Susan Liu, associate director of women’s services at Garden of Hope, has worked with 650 women since the organization launched its anti-trafficking program. She said they were women aged 30 to 40, and about 98 percent of them didn’t speak any English, and that one out of three admitted to being trafficking victims. The number could be higher, said Liu, because not all women liked to talk about their experiences of being trafficked.
However, assemblyman Ron Kim said that confusing sex work and sex trafficking has detrimental effects on sex workers, because not all of them are trafficked. He said that nonprofits are not the effective solution to the challenges sex workers face and that workers are forced to engage in the sex trade because of a failing economy that does not provide enough opportunities. Decriminalizing sex work, Kim said, will focus government resources on helping sex workers, rather than cracking down on the massage businesses.
“It’s easier to say everyone’s trafficked.
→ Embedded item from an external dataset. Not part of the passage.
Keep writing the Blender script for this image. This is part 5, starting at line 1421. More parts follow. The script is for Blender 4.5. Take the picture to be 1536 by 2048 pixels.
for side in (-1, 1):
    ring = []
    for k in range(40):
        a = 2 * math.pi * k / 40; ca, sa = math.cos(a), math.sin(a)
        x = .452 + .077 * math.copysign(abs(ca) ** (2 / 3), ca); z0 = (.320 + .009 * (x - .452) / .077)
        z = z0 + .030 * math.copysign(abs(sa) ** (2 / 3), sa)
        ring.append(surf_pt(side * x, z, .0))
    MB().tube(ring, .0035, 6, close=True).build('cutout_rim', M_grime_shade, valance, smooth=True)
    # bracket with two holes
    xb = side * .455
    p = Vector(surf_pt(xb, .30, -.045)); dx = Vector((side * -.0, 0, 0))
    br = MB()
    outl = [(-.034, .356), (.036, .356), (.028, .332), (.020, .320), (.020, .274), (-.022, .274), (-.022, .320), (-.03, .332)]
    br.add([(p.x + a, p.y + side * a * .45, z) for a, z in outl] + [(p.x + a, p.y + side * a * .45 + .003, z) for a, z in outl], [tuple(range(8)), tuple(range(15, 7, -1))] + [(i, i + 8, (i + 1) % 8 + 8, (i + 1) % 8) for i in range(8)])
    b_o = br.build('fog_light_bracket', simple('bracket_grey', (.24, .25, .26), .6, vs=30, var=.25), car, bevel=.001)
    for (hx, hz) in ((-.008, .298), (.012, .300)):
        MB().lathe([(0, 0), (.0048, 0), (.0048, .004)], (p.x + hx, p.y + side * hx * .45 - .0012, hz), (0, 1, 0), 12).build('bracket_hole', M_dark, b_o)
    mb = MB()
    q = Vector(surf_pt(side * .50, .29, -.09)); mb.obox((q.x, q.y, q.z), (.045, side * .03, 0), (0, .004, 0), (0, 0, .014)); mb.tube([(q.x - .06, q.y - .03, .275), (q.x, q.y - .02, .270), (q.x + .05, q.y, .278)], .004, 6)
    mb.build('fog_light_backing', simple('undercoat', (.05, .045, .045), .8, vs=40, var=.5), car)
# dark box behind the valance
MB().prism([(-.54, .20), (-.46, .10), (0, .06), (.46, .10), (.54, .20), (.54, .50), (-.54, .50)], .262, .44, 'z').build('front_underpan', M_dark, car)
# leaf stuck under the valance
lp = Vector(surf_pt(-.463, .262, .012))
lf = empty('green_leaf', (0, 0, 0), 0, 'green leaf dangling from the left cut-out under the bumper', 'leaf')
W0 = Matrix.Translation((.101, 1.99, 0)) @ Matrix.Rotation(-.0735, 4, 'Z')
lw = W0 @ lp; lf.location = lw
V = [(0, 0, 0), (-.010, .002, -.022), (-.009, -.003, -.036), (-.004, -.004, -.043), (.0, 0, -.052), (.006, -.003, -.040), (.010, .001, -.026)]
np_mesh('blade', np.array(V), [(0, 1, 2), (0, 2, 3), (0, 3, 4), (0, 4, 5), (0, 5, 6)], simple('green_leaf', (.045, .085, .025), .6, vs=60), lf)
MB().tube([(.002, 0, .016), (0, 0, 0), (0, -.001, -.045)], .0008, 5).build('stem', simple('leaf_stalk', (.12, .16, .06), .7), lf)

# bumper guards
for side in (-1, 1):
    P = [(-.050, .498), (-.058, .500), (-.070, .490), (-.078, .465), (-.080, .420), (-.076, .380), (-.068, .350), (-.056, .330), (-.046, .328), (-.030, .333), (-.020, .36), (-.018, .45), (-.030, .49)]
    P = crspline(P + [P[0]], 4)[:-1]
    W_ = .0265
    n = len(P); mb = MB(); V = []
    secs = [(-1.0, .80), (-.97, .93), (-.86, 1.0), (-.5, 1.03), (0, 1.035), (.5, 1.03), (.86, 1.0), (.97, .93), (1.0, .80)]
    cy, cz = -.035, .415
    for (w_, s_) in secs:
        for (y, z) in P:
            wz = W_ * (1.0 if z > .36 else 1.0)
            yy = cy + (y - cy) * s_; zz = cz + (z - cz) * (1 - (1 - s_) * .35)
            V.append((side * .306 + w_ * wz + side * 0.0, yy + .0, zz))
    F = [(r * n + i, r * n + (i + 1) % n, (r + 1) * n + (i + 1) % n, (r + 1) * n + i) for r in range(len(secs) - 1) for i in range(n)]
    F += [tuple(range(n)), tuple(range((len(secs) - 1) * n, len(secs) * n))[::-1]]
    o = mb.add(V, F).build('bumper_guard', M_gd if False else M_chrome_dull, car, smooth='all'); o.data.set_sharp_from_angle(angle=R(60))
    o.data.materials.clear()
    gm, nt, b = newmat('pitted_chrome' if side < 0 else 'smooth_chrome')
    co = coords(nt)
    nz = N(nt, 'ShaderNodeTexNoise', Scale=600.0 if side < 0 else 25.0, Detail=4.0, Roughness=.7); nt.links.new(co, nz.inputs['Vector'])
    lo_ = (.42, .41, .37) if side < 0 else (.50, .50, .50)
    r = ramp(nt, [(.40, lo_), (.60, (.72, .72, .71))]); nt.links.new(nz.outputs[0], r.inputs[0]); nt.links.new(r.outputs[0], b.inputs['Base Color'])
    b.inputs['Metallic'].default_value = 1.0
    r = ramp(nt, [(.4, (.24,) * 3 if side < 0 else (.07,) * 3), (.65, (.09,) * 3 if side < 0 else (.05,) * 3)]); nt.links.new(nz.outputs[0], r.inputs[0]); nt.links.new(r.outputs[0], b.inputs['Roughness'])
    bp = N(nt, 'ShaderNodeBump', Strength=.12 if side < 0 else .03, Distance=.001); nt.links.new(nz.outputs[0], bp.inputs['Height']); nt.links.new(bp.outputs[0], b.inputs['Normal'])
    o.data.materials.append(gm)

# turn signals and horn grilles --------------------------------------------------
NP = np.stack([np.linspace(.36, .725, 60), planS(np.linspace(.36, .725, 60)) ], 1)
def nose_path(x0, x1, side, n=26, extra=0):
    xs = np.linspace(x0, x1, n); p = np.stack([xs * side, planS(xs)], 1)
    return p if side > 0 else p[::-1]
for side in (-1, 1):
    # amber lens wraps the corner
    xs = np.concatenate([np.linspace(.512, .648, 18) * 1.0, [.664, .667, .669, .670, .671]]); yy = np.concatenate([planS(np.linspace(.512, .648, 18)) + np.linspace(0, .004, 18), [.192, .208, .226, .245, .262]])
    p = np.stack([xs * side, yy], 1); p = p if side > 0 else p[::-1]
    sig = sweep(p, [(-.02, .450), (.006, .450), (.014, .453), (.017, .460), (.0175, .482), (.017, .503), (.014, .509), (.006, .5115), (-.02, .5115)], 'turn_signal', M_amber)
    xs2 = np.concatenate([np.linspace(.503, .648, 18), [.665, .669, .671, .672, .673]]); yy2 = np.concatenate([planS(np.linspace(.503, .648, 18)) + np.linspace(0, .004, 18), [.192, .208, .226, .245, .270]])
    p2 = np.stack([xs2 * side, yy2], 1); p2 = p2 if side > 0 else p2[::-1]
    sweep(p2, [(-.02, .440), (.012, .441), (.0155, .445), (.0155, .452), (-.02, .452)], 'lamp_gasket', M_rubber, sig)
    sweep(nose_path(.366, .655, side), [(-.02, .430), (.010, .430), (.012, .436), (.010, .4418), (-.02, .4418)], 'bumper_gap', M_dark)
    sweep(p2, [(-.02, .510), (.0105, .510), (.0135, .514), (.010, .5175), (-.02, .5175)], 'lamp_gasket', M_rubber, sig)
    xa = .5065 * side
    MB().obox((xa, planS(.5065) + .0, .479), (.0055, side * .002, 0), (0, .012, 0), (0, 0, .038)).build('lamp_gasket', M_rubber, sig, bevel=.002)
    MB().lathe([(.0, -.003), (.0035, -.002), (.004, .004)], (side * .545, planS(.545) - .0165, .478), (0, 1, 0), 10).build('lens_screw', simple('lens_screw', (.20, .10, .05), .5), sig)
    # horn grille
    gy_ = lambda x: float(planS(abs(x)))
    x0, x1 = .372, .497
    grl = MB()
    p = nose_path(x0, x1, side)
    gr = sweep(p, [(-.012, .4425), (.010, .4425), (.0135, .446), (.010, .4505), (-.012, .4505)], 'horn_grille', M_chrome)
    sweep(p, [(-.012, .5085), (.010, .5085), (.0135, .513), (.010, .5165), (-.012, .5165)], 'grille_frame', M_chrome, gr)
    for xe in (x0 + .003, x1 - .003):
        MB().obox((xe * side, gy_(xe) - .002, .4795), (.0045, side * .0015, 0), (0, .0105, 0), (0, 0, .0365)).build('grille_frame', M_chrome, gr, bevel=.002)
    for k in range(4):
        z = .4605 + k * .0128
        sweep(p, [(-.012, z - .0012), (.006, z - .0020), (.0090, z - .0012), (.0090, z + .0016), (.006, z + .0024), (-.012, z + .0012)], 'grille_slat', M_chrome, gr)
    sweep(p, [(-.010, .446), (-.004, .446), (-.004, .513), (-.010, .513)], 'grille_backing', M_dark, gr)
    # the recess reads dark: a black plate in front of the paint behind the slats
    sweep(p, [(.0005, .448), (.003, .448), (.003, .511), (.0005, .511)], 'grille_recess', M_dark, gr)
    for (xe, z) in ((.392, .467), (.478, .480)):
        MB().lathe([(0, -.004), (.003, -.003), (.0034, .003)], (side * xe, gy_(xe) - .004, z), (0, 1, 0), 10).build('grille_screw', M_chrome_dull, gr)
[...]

Let’s go rescue them, and let’s pay some nonprofit to do some religious work to save their moralities,” said Kim. “They don’t want to be saved. They just want rights and opportunities to survive.”
Though widely recognized in local politics and in the press, Red Canary Song has had a hard time attracting Chinese immigrant sex workers because of its activist nature. These workers’ immediate concern is to have a safe working environment and earn enough to pay bills, so they refrain from getting noticed or challenging authority.
In Chinese culture, sex work is heavily stigmatized. Chinese sex workers do not want to participate in activities where they have to be identified as sex workers, even though the activities may be potentially beneficial for them, said Kate Zen, the founder of Red Canary Song. The organization’s priority is to determine how to best align both their advocacy work and community outreach.
“Sex workers themselves are the best resource in any discussion of policy or programing or next step, because sex workers know their needs best,” Majic said. “Listening to what sex workers have to say in culturally competent, language-appropriate, and nonjudgmental ways is the key starting point for addressing this issue.”

One of the exhibitions at the pop-up show is a collection of photographs, sketches, calligraphies and ceremonial tributes from the vigil for Yang Song, a Chinese sex worker who worked at a massage parlor in Flushing and died in 2017 after falling from a building during a police raid. “Avenge Yang Song” was written on a red handkerchief beneath a bag of rice tribute.
“Through this exhibition, we want to stay true to our ethos to make sure that sex workers themselves are still at the center of that,” said Sebastian Köhn, program director of Open Society Foundations. “We saw this as an opportunity to pull in a larger audience. We want people to come in and be challenged through the art to see that sex work is actually quite complex.”